SelfTune: Metrically Scaled Monocular Depth Estimation through Self-Supervised Learning

TL;DR

This paper introduces SelfTune, a self-supervised learning method that enables monocular depth estimation to produce metrically scaled depths by leveraging monocular SLAM for accurate camera pose information.

Contribution

We propose a novel teacher-student self-supervised framework that incorporates monocular SLAM to resolve scale ambiguity in monocular depth estimation.

Findings

Improves depth accuracy over recent methods on EuRoC, OpenLORIS, and ScanNet datasets.

Enables metrically scaled depth predictions in diverse environments.

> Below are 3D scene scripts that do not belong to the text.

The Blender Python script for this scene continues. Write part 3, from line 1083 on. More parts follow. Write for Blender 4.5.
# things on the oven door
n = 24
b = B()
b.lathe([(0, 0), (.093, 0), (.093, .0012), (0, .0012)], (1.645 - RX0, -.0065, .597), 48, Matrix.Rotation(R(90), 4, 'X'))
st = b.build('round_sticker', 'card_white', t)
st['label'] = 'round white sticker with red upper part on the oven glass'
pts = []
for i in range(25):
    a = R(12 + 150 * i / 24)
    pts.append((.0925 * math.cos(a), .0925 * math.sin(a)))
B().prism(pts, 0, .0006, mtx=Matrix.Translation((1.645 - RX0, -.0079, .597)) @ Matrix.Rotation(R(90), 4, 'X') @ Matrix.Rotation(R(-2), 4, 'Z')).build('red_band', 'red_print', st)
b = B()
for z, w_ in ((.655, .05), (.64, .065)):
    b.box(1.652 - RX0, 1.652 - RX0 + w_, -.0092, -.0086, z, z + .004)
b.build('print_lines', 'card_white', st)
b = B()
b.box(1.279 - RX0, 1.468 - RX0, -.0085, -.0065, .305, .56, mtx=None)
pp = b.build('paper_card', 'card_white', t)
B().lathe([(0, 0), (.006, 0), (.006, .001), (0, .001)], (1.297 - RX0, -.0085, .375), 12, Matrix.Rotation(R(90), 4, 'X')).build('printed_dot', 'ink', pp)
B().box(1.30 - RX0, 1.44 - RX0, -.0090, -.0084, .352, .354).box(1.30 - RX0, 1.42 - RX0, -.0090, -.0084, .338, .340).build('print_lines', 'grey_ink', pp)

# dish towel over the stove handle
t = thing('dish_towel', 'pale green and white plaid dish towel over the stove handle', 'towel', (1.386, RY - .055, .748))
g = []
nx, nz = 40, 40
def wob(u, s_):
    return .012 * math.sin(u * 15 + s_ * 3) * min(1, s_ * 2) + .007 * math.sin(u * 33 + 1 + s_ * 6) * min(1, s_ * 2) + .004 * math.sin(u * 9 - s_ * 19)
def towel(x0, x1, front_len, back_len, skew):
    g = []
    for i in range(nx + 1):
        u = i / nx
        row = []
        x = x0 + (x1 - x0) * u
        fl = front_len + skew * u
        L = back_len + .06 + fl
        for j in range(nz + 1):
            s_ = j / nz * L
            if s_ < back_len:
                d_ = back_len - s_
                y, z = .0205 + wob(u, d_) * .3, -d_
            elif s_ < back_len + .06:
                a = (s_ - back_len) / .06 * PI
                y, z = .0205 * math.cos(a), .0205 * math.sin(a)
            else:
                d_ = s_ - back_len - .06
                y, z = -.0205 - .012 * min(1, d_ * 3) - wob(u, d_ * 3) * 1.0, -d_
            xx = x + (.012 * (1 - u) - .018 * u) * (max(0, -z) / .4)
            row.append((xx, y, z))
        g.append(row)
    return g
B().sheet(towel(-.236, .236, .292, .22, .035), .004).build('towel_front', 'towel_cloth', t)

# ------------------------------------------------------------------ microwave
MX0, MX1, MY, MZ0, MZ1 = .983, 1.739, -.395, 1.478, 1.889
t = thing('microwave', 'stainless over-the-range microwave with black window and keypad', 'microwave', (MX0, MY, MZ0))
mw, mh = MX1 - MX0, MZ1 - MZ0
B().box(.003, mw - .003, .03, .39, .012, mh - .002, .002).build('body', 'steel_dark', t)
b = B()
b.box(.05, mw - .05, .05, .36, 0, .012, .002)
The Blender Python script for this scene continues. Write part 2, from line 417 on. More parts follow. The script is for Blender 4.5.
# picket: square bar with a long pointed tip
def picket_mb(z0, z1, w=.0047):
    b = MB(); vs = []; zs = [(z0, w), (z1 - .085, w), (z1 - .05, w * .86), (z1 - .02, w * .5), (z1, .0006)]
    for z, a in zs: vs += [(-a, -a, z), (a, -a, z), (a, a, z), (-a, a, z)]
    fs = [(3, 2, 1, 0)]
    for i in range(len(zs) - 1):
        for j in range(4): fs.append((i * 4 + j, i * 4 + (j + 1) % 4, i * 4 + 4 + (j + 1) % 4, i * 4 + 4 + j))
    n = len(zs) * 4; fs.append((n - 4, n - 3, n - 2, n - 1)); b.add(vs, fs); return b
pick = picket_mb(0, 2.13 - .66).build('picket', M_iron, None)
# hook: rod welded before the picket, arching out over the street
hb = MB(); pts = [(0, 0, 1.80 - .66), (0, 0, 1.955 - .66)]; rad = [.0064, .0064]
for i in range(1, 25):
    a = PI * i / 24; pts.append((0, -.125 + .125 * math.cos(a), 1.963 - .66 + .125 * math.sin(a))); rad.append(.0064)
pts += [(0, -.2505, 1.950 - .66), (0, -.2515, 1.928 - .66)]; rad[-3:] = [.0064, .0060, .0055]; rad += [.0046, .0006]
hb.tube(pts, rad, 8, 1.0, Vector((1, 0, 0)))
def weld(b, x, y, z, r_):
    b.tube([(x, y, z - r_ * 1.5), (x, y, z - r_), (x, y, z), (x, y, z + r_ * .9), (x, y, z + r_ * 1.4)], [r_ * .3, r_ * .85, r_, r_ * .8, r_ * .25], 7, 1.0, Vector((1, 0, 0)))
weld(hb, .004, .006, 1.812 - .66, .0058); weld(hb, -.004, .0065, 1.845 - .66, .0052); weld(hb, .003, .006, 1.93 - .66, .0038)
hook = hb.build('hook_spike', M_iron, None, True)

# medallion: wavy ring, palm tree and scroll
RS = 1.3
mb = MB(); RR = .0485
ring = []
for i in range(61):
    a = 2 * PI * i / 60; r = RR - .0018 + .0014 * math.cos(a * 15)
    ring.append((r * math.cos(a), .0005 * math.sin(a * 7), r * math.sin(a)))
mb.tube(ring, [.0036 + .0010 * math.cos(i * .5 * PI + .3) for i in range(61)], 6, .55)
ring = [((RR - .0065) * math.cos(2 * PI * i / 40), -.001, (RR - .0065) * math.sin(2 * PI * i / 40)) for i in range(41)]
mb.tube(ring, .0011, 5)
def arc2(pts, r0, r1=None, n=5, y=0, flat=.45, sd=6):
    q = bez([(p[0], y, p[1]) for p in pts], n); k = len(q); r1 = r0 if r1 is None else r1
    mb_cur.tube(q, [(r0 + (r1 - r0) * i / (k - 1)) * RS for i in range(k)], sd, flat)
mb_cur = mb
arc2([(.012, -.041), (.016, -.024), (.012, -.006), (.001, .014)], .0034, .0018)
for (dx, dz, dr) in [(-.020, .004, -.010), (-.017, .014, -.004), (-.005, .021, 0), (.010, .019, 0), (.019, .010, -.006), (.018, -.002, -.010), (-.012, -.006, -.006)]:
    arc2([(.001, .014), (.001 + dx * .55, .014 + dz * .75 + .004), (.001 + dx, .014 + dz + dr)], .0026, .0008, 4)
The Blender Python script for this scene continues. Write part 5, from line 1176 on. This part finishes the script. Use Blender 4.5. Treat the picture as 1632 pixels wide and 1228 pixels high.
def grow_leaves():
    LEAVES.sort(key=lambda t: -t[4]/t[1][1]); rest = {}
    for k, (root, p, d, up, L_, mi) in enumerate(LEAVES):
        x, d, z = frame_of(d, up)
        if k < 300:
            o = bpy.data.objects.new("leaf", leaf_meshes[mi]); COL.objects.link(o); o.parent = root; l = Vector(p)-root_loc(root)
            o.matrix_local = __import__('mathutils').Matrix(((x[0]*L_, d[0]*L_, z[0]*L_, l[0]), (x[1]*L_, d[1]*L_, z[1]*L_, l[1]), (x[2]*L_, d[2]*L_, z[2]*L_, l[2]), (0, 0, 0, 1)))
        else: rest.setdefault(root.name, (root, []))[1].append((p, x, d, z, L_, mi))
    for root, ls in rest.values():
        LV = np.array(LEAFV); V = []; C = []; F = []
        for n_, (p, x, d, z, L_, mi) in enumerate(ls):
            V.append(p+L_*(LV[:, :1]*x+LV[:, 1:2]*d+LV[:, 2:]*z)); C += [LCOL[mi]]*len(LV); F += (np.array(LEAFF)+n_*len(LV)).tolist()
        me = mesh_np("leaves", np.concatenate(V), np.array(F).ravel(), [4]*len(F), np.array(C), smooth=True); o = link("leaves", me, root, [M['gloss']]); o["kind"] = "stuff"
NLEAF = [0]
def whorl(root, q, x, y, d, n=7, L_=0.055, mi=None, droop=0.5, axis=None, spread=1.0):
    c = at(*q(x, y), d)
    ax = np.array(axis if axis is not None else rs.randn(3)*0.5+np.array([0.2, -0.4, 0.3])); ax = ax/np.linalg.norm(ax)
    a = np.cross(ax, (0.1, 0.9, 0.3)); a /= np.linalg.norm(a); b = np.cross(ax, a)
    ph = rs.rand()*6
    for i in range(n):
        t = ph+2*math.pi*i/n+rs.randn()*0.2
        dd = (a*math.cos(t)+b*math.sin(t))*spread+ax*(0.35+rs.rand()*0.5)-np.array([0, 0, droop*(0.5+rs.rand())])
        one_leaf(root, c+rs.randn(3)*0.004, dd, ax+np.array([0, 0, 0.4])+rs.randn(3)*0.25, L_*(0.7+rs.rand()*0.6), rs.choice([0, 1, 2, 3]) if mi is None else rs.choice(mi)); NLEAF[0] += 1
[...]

Applicable to mobile robot navigation and real-world scenarios.

Abstract

Monocular depth estimation in the wild inherently predicts depth up to an unknown scale. To resolve scale ambiguity issue, we present a learning algorithm that leverages monocular simultaneous localization and mapping (SLAM) with proprioceptive sensors. Such monocular SLAM systems can provide metrically scaled camera poses. Given these metric poses and monocular sequences, we propose a self-supervised learning method for the pre-trained supervised monocular depth networks to enable metrically scaled depth estimation. Our approach is based on a teacher-student formulation which guides our network to predict high-quality depths. We demonstrate that our approach is useful for various applications such as mobile robot navigation and is applicable to diverse environments. Our full system shows improvements over recent self-supervised depth estimation and completion methods on EuRoC, OpenLORIS, and ScanNet datasets.